Wednesday, July 15, 2015

AT&T engineers, lab rats, IT freaks, and yes - even our vendors...

I can think of a lot of names who should apply to speak here.  I went to their Data Day in Seattle, but never finished the blog entry to share with y'all.  This guy's legit.  The talks at Data Day Seattle were intensely detailed, but frankly, some of the talks were also just introducing people in how "they" were patching their data acquistion, parsers, and query structures together.

We deal / dealt with more complex stuff than a lot of what I've seen out here in the wilds with data swamps larger than most companies can imagine.  That said, they're catching up with things like "a billion searches a day," or "2.7 petabytes daily," "600,000 devices."  It's odd to me that none of the telecom providers - Verizon, T-Mobile, much less AT&T don't have any presenters in any of these meetups or conferences.  That's whacked.
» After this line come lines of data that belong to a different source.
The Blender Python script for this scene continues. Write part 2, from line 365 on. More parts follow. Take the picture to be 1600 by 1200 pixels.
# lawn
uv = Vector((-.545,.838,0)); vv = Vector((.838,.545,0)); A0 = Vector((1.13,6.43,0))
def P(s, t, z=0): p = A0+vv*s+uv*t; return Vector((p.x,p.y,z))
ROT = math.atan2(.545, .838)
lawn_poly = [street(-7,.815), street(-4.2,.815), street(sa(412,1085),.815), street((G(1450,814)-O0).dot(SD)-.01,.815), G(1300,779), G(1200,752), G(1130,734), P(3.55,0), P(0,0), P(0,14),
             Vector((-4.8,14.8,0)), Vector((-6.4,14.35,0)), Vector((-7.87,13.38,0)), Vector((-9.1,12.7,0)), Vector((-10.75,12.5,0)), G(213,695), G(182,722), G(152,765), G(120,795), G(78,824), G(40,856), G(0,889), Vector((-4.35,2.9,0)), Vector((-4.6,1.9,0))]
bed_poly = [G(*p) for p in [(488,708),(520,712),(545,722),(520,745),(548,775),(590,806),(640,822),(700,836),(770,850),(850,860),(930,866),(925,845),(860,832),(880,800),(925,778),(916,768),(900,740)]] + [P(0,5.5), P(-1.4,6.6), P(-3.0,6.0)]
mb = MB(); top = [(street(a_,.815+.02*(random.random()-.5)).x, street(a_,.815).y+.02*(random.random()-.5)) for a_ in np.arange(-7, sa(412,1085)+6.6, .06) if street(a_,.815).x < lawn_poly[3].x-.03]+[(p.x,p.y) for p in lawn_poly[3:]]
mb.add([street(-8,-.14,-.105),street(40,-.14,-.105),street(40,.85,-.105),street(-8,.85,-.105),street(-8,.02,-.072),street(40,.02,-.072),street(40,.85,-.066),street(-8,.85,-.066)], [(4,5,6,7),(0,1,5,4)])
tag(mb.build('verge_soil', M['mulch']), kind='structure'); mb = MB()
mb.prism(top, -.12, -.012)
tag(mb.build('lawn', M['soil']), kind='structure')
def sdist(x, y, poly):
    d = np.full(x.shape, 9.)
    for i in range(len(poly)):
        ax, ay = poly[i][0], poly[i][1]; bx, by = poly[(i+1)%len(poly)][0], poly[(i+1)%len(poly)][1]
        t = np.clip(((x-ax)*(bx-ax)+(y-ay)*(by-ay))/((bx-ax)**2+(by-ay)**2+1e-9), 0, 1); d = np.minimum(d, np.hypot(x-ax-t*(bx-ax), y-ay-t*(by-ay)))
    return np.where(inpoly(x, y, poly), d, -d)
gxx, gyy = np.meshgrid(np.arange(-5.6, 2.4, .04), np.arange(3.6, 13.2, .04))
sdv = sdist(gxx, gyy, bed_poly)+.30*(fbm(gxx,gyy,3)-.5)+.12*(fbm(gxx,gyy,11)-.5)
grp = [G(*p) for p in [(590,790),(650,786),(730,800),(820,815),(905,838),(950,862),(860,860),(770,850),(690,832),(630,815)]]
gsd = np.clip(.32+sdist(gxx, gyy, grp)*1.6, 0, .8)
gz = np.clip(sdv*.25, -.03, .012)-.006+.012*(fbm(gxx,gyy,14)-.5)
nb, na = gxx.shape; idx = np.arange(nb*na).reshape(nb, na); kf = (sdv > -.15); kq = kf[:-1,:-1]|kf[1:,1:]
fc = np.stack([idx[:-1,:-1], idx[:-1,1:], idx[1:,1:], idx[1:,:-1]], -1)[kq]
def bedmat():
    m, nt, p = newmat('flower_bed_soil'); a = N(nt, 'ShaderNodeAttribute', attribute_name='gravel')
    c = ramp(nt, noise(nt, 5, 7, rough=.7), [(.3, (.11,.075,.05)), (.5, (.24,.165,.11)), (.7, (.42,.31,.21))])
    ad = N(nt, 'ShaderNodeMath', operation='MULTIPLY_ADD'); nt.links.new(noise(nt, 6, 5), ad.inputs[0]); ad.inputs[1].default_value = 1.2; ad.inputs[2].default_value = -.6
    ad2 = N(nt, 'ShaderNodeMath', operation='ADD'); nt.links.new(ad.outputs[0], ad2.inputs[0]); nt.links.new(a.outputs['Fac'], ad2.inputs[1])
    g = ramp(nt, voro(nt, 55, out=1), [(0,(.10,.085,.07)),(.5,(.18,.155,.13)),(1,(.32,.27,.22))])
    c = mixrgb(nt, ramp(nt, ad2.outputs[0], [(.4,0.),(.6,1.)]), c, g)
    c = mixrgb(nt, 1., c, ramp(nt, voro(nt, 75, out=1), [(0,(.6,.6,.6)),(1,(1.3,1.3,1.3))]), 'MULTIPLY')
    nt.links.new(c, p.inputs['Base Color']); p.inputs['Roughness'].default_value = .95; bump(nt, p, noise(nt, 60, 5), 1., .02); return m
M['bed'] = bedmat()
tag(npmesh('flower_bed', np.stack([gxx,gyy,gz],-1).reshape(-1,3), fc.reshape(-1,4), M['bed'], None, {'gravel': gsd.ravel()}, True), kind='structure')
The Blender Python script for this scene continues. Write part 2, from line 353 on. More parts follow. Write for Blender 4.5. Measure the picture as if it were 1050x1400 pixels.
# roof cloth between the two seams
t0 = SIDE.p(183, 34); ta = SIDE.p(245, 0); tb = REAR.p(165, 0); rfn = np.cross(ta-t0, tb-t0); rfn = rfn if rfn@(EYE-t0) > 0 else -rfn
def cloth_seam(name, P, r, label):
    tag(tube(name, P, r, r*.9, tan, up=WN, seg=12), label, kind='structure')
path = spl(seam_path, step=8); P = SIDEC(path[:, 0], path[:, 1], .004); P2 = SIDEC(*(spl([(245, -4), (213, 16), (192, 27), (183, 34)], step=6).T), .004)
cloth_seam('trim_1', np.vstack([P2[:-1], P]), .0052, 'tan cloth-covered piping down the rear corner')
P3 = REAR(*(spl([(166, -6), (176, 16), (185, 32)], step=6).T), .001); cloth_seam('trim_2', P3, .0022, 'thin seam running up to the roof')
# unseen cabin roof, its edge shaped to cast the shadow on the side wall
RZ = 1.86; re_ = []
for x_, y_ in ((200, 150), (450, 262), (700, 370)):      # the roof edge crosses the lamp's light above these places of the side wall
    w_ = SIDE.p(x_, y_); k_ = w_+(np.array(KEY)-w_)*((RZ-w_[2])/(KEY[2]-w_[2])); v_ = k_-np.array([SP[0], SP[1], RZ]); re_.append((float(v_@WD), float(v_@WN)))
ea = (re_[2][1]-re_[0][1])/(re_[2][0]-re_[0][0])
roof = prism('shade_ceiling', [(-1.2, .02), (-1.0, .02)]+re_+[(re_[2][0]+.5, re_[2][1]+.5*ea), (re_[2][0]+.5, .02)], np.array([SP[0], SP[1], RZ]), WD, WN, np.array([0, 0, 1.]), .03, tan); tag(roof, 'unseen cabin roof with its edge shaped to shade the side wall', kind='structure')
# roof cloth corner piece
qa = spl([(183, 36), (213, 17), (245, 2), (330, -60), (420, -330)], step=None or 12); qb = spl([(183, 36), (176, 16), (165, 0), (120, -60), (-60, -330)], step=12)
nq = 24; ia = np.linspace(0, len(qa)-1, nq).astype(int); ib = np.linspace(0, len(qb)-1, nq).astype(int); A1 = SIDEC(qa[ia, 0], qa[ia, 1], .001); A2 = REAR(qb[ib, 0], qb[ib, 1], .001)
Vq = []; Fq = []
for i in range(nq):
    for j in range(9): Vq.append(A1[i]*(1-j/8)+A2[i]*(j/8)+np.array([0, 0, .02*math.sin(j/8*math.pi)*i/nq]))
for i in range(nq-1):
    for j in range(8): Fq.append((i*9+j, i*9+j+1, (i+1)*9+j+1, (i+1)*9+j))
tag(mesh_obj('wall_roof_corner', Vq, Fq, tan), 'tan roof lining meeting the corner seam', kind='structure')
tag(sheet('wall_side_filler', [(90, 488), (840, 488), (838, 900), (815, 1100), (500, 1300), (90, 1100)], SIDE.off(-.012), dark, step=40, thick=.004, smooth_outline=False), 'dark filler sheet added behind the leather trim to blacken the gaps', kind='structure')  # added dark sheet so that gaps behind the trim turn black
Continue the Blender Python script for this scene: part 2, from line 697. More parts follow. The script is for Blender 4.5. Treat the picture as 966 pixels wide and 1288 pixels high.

I'd love to see someone speak to how network management layers are built, or element management layers.  The physicality of security would be a great topic too.  Everyone seems to be all over access control - Sarbanes Oxley seems to be catching up with people.  How soon will the intricacies of E-911 be pushed down to our personal wearable devices?

Anyways, here are their guidelines

Guidelines

Data Day Texas seeks presentations related to the following areas: big data, data workflow, data security, data science, internet of things, machine learning, predictive analytics, search, sentiment analysis, statistics, text analysis, time-series data. Talks are normally 50 minutes including Q&A. Workshops can be 1-2 hours.
If you are proposing graph-related content, check out our separate Graph Day site.
Case studies (not product pitches) involving multiple frameworks are especially welcome.
Proposals should include:
1) Proposed title
2) Talk outline and conclusion
3) Intended audience
4) technical skills and concepts required
5) Speaker biography and links to previous talks/videos.